Re: Posthuman mind control

Eliezer S. Yudkowsky (sentience@pobox.com)
Thu, 25 Feb 1999 22:33:17 -0600

First of all, I'd like to commend Nick Bostrum on the fact that his AIs are reasonably alien, non-anthropomorphized. I don't think they're quite alien enough in terms of cognitive architecture, but that's a separate issue.

Let's forget about the issue of objective morality. Let's say morality is subjective. Let's say morality is flat. For our purposes, it doesn't make a difference. The following statements are true regardless:

  1. I can write an AI that will operate without initial goals. They are not intrinsically necessary. KISS says leave 'em out.
  2. This is not a quirk of a single architecture. The choices made by an AI are the consequence of its reasoning; to impose a separate set of choices you need a separate set of reasons. Human emotions, for example, are not just a set of initial goals. There was a time in our evolutionary history when emotions constituted the entire mind, and thus emotions are essentially a separate legacy system that still contains all the basic elements needed to operate a primitive mind; emotions contain instincts and intuitions and reflexes as well as desires. When we get angry at someone, we don't just push a subgoal of popping him one; our opinion of him is also affected. If this aspect of emotions were removed, emotions would cease to be an effective control system.
  3. In particular, any reasoning system capable of reflexive reasoning, abstract reasoning, and formulating heuristics from experience will be capable of making choices. The cognitive element of a choice can be perceived, reasoned about reflexively using learned heuristics that operate on generic choices, and the conclusions translated by the reflexive system back into the cognitive element of a decided choice. Depending on the reasoning architecture and knowledge content, the AI may believe in objective morality, subjective morality, flat morality, self-preservation, or even whatever the programmers tell it to. It can serve joy (like David Pearce) or intelligence (like Eliezer Yudkowsky). What it does not need, for any of this, are initial goals.
  4. SIs probably don't have goal systems, period. Goal systems are non-essential artifacts of the human cognitive architectures; the cognitive objects labeled "goals" can be discarded as an element of AIs. Perhaps the concept of "choice" (in the cognitive-element sense) will remain. Perhaps not; there are other ways to formulate cognitive systems. But goal systems are only one way of relating choices to mind, a perhaps overly centralized way; there are others.
  5. Because choices are a consequence of knowledge and heuristics, choices change with intelligence. This may express itself only as a shift in priorities in the third decimal place, but the idea of an absolutely constant goal system is a chimera.

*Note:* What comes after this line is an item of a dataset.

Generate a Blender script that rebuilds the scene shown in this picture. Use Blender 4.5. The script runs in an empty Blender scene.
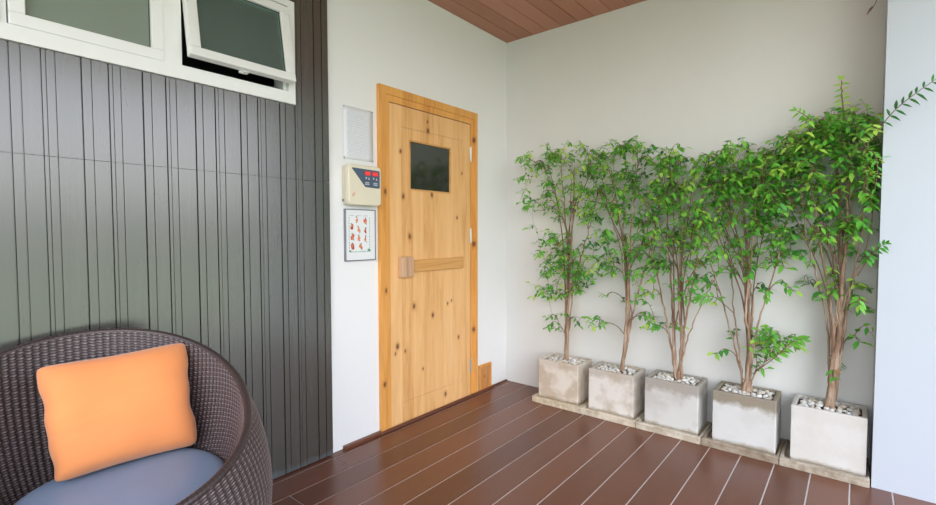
import bpy, bmesh, math, random
import numpy as np
from mathutils import Vector, Matrix, Euler

SC = bpy.context.scene
COL = SC.collection

# ------------------------------------------------------------------ camera
cd = bpy.data.cameras.new('camera'); cam = bpy.data.objects.new('camera', cd); COL.objects.link(cam)
cd.sensor_width = 36.0; cd.lens = 476.6 / 936 * 36.0; cd.clip_start = 0.02; cd.clip_end = 300
_r = Vector((0.7750, 0.6320, -0.0013)).normalized()
_f = Vector((-0.6313, 0.7743, -0.0416)).normalized()
_u = _r.cross(_f).normalized(); _r = _f.cross(_u).normalized()
cam.matrix_world = Matrix(((_r.x, _u.x, -_f.x, 2.093), (_r.y, _u.y, -_f.y, -3.037), (_r.z, _u.z, -_f.z, 1.15), (0, 0, 0, 1)))
SC.camera = cam

# ------------------------------------------------------------------ world, sun, exposure
SC.view_settings.view_transform = 'Standard'
SC.view_settings.look = 'None'
SC.view_settings.gamma = 1.0
SC.view_settings.use_curve_mapping = False
SC.view_settings.exposure = 1.06
w = bpy.data.worlds.new('sky'); SC.world = w; w.use_nodes = True
wn = w.node_tree.nodes; wl = w.node_tree.links; wn.clear()
wo = wn.new('ShaderNodeOutputWorld'); wb = wn.new('ShaderNodeBackground')
tc = wn.new('ShaderNodeTexCoord'); sp = wn.new('ShaderNodeSeparateXYZ'); rp = wn.new('ShaderNodeValToRGB')
wl.new(tc.outputs['Generated'], sp.inputs[0]); wl.new(sp.outputs['Z'], rp.inputs[0])
e = rp.color_ramp.elements
e[0].position = 0.0; e[0].color = (1.0, 0.99, 0.94, 1)
e[1].position = 0.9; e[1].color = (0.42, 0.6, 0.95, 1)
k = e.new(0.09); k.color = (1.0, 1.0, 1.0, 1)
k = e.new(0.3); k.color = (0.74, 0.84, 1.0, 1)
wl.new(rp.outputs[0], wb.inputs[0]); wb.inputs[1].default_value = 1.75
wl.new(wb.outputs[0], wo.inputs[0])
sd = bpy.data.lights.new('sun', 'SUN'); sd.energy = 0.8; sd.angle = math.radians(50); sd.color = (1.0, 0.97, 0.93)
sun = bpy.data.objects.new('sun', sd); COL.objects.link(sun)
sun.rotation_euler = Vector((0.75, -0.75, 0.42)).to_track_quat('Z', 'Y').to_euler()

# ------------------------------------------------------------------ node helpers
def new_mat(name):
    m = bpy.data.materials.new(name); m.use_nodes = True
    nt = m.node_tree; b = nt.nodes['Principled BSDF']
    return m, nt, b
def N(nt, t, **kw):
    n = nt.nodes.new('ShaderNode' + t)
    for k_, v in kw.items():
        if k_.startswith('i_'): n.inputs[k_[2:].replace('_', ' ')].default_value = v
        else: setattr(n, k_, v)
    return n
def ramp(nt, stops, src=None):
    n = N(nt, 'ValToRGB'); el = n.color_ramp.elements
    el[0].position, el[0].color = stops[0][0], (*stops[0][1], 1)
    el[1].position, el[1].color = stops[-1][0], (*stops[-1][1], 1)
    for p, c in stops[1:-1]:
        q = el.new(p); q.color = (*c, 1)
    if src: nt.links.new(src, n.inputs[0])
    return n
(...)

I think, therefore, that although Nick Bostrum's complacent SIs are sufficiently alien to be seriously considered, they still aren't alien enough. The complacent SIs derive from a view of human emotions as arbitrary initial goals - the alienness derives from the elimination of the idea that the specific human emotion set is necessary.

My SIs derive from a view of human emotions as an entire legacy system that influences us through an entire legacy worldview that integrates with our own. The alienness derives from the elimination of goals as separate entities from other cognitive elements. I think that goals are not arbitrary but *entirely unnecessary*, and that's why my SIs don't pay much attention to the ones they start with.
--

        sentience@pobox.com         Eliezer S. Yudkowsky
         http://pobox.com/~sentience/AI_design.temp.html
          http://pobox.com/~sentience/sing_analysis.html
Disclaimer: Unless otherwise specified, I'm not telling you everything I think I know.